-- Data extract --
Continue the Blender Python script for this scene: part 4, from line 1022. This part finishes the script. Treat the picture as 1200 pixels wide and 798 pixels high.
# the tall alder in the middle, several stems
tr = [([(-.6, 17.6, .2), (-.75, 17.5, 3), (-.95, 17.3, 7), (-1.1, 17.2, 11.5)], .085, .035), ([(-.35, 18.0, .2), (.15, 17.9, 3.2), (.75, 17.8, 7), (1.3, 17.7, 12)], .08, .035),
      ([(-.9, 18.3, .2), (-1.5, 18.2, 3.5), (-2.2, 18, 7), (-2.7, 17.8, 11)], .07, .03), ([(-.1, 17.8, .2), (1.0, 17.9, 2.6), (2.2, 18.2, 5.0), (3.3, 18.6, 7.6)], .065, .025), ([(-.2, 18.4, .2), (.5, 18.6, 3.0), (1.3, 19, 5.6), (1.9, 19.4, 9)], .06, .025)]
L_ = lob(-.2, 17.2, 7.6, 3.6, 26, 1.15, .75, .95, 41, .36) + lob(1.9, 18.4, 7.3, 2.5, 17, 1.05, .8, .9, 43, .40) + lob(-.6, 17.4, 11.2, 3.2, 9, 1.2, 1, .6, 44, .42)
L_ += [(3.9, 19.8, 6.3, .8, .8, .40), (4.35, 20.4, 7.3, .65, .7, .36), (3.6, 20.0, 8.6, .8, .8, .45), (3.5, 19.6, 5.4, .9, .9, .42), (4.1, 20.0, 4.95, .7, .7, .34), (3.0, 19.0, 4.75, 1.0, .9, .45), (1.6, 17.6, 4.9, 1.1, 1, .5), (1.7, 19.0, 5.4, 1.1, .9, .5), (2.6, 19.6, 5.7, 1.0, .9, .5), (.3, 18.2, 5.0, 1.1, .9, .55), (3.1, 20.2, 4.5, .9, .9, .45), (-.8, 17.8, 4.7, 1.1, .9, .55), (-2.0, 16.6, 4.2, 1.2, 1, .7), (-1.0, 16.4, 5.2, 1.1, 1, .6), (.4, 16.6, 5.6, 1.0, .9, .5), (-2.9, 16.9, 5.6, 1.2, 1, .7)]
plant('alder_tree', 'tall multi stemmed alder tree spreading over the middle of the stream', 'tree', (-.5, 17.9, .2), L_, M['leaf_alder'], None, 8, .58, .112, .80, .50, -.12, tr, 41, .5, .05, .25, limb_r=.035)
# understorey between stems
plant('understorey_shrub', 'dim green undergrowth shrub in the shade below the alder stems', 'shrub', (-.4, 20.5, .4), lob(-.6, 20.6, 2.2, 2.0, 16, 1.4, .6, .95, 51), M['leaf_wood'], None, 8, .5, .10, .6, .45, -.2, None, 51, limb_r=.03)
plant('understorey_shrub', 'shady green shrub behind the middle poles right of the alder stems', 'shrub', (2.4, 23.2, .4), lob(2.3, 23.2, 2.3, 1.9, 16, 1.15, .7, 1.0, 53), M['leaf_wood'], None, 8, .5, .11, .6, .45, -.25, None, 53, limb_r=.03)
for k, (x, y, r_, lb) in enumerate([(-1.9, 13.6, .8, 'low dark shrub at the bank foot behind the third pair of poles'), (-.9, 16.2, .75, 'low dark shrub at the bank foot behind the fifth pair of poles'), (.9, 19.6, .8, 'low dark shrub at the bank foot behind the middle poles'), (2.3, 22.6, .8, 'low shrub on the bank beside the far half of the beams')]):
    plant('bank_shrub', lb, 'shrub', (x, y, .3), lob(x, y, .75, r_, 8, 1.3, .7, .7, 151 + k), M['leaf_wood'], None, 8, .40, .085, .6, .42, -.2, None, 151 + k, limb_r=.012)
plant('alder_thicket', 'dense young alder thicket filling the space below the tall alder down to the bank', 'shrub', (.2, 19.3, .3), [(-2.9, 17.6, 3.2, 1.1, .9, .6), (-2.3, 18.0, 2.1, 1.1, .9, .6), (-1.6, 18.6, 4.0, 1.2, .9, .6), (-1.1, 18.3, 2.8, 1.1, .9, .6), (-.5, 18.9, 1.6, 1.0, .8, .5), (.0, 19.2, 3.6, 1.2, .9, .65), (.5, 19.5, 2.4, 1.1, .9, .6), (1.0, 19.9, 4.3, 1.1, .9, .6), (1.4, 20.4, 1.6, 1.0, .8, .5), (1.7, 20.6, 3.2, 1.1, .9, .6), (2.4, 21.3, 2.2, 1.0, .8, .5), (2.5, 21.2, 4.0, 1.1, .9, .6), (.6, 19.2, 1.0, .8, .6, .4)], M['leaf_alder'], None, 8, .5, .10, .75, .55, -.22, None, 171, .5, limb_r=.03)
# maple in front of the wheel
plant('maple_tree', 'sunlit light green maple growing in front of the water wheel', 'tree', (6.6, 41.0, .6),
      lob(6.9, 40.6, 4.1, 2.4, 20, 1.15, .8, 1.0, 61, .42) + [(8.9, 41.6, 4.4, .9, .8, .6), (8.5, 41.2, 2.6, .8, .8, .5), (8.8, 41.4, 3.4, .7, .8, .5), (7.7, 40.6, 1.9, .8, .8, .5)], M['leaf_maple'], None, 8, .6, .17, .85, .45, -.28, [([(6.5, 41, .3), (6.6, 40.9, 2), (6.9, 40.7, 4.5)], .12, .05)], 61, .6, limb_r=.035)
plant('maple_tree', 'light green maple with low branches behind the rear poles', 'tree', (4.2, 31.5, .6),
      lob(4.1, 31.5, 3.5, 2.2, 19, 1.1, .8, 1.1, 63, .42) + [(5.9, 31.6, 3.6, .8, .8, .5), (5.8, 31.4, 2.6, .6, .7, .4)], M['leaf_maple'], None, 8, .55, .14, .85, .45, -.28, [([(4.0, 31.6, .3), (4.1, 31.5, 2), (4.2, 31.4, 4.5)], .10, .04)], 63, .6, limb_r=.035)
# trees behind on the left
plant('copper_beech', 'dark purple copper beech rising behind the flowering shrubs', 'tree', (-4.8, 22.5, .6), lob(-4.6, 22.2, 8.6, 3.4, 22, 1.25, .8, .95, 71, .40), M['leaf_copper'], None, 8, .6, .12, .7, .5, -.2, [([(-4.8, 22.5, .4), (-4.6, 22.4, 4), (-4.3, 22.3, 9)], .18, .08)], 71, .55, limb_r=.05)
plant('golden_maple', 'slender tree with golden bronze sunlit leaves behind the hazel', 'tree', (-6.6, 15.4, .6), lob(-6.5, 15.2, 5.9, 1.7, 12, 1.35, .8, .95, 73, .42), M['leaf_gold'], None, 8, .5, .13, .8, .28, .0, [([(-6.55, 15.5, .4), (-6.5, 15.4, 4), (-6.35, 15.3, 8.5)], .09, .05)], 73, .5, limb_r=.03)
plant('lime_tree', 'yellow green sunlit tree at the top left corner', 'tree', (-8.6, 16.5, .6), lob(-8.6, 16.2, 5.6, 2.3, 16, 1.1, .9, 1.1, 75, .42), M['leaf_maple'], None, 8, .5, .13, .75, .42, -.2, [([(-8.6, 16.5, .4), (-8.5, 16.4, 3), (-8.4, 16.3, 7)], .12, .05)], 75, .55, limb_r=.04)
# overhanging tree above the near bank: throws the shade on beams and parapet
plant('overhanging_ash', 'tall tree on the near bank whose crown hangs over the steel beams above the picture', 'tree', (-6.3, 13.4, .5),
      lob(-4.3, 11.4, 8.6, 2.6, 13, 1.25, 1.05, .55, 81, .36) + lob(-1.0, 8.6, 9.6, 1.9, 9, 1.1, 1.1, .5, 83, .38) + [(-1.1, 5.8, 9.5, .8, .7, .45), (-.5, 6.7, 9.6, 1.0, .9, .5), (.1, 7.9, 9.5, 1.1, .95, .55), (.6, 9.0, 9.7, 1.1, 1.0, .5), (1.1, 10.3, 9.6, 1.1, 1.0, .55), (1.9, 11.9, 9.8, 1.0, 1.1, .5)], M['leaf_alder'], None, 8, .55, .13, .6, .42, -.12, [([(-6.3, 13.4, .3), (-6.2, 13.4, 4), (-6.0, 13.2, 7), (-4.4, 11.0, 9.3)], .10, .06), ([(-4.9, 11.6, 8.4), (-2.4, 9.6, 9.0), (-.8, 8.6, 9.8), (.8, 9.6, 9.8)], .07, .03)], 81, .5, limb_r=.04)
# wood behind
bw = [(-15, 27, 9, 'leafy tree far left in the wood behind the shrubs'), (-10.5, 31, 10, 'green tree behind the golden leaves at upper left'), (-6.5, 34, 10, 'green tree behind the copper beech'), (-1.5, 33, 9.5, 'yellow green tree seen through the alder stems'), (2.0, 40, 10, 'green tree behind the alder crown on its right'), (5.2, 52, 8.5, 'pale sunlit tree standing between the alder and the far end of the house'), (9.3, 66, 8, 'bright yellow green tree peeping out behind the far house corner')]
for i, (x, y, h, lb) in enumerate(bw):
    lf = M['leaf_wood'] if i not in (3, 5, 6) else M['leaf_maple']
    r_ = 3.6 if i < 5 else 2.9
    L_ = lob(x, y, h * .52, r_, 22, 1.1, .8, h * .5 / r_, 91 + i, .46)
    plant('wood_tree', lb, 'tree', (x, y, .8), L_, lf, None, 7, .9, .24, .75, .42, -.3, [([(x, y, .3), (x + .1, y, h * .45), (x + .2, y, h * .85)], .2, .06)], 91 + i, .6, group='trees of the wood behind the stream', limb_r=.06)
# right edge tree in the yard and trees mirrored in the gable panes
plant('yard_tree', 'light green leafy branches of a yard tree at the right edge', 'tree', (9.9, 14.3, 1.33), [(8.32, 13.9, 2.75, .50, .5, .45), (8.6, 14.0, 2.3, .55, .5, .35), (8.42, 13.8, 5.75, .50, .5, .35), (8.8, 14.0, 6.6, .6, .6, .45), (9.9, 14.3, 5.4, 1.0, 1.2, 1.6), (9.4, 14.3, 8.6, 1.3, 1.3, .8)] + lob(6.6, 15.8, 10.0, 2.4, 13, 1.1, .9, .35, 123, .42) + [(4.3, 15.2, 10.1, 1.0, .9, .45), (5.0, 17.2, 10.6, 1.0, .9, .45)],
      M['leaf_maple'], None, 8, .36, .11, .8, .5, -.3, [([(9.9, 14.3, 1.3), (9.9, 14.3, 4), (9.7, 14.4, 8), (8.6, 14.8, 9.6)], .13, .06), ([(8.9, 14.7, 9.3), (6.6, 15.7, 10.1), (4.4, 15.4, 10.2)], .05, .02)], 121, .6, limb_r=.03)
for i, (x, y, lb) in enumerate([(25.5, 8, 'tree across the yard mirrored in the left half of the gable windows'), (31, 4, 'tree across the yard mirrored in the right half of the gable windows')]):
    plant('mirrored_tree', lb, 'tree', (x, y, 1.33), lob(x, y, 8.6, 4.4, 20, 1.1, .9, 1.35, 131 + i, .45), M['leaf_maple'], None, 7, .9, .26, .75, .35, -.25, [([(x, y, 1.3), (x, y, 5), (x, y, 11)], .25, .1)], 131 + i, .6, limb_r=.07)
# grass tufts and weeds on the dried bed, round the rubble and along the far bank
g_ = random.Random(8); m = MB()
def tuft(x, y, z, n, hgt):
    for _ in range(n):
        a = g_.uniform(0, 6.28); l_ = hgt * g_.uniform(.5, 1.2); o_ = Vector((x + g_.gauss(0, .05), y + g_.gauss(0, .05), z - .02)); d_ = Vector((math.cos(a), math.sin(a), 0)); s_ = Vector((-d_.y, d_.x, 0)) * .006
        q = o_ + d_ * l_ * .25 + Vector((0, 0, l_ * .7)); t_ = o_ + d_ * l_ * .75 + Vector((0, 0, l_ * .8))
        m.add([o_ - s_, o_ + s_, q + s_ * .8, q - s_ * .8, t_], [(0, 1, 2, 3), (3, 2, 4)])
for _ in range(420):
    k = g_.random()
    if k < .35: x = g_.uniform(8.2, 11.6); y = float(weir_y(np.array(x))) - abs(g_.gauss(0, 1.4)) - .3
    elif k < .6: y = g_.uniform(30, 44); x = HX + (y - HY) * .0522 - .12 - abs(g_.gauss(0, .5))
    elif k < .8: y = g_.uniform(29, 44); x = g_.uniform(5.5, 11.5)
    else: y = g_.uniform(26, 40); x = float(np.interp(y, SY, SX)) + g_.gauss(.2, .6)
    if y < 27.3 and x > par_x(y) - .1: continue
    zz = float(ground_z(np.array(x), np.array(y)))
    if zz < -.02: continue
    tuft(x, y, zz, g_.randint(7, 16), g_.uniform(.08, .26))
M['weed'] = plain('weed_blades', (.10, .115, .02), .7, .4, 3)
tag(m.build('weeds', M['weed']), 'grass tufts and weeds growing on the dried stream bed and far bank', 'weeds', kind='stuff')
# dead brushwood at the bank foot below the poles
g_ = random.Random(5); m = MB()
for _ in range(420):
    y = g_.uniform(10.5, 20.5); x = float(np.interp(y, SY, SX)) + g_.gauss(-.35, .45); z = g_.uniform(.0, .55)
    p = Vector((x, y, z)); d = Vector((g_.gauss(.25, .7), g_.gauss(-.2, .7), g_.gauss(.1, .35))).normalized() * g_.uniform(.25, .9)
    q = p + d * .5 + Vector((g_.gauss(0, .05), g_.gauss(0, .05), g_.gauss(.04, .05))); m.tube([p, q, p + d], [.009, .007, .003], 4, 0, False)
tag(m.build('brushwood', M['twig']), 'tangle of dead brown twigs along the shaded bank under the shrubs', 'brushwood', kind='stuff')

-- Aim --
The lines to collect are those holding the string "picture"; copy them all.

-- Expected output --
Continue the Blender Python script for this scene: part 4, from line 1022. This part finishes the script. Treat the picture as 1200 pixels wide and 798 pixels high.
plant('overhanging_ash', 'tall tree on the near bank whose crown hangs over the steel beams above the picture', 'tree', (-6.3, 13.4, .5),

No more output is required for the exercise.